We have also used evolutionary principles to examine how relational choices might be adaptive. My colleagues and I have found that not only do people become more agreeable with age, they also prefer more agreeable partners as they get older (e.g., Brumbaugh & Wood, 2013). We are currently extending this work on communal personality traits to get a better understanding of the mechanisms of this communal shift.
Dating Behavior and Attraction
Another focus of my research is aimed at determining how people select partners and how people portray themselves in new dating contexts as a function of their attachment style. Prior research has found that overall, both secure and insecure people explicitly report the strongest attraction to secure partners (Frazier et al., 1996; Klohnen & Luo, 2003). Much of my current work is driven by the following question: if people tend to report being most attracted to partners who are secure, why do a sizeable number of people nevertheless end up with partners who are insecure and make them unhappy?
One possible answer to this question is that insecurely attached people are not "all bad," but instead display desirable features in spite of their insecurities (Brumbaugh & Fraley, 2010). We are currently examining how insecure people portray themselves in online datings ads and how they are perceived by others in online dating contexts.

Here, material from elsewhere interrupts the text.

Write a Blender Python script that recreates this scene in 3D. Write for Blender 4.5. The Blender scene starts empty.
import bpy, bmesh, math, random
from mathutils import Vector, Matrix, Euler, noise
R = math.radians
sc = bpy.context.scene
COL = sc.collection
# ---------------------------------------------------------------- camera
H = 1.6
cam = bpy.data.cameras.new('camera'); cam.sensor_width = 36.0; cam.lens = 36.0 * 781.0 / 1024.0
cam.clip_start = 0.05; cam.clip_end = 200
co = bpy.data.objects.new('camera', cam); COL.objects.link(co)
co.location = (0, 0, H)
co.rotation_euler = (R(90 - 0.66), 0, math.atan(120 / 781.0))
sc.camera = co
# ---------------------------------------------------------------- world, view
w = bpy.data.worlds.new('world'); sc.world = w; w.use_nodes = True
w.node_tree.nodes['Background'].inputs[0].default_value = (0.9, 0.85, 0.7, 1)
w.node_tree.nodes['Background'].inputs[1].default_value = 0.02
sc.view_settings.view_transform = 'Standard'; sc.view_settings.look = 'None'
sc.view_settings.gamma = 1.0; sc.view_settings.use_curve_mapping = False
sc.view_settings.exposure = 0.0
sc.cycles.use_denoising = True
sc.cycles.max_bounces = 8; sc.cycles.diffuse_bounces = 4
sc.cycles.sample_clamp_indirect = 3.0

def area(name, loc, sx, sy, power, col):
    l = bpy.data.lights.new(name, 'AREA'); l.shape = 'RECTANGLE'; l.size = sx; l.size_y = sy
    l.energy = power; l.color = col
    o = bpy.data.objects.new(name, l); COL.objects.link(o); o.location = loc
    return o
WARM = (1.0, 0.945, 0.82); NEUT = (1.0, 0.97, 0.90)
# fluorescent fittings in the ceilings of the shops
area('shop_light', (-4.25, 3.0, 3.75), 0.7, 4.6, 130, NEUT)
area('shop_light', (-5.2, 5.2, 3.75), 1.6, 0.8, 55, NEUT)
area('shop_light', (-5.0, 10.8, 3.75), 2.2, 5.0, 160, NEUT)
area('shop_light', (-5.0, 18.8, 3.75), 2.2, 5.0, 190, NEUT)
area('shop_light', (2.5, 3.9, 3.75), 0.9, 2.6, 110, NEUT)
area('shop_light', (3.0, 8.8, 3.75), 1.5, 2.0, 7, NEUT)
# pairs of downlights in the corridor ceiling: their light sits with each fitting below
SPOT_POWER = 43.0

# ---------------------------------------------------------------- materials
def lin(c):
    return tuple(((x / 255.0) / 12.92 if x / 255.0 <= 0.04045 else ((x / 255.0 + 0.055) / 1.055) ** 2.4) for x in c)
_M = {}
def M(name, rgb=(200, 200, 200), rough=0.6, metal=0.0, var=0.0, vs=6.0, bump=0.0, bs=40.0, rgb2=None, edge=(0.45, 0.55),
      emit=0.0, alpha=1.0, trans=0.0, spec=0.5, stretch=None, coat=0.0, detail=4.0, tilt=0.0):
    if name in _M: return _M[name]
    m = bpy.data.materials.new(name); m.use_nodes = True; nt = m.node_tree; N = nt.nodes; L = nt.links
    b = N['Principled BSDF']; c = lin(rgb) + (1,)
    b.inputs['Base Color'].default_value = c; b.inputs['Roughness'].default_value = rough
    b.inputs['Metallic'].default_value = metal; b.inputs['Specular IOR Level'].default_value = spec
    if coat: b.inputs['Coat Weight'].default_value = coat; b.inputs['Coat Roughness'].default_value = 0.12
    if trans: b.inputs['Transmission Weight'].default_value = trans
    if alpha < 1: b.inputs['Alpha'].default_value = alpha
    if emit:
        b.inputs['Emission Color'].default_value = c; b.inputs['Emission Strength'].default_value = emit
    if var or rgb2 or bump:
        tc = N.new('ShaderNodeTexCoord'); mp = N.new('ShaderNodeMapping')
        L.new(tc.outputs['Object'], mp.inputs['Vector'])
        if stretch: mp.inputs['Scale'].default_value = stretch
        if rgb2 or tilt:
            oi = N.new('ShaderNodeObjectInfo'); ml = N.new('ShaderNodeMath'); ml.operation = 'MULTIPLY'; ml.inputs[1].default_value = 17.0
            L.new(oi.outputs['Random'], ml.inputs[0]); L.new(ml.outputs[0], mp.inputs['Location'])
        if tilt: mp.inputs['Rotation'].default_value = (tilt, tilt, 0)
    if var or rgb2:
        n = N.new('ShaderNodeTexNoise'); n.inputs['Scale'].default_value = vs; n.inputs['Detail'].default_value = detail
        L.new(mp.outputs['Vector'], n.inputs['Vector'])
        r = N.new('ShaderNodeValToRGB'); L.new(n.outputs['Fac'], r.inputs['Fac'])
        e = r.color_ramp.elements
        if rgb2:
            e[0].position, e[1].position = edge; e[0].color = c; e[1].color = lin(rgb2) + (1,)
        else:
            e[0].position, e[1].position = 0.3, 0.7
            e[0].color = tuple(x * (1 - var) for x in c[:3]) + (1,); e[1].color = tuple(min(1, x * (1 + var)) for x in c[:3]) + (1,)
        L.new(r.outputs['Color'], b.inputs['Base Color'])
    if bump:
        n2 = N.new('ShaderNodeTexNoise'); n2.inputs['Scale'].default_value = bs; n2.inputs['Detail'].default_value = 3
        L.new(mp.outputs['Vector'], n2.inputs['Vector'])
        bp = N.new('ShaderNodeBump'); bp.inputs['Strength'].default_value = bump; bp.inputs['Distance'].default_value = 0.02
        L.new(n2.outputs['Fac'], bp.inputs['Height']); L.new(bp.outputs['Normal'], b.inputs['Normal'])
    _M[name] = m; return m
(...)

Another possibility is that people can have opposing feelings and desires for potential mates, some of which lead them to prefer well-adjusted mates and others that draw them to qualities that are destructive to relationships. If it is the case that people are drawn to partners with negative interpersonal characteristics when those partners are desirable in other ways, this would suggest that people are willing to dismiss undesirable features in partners regardless of the possible negative relational repercussions of those qualities.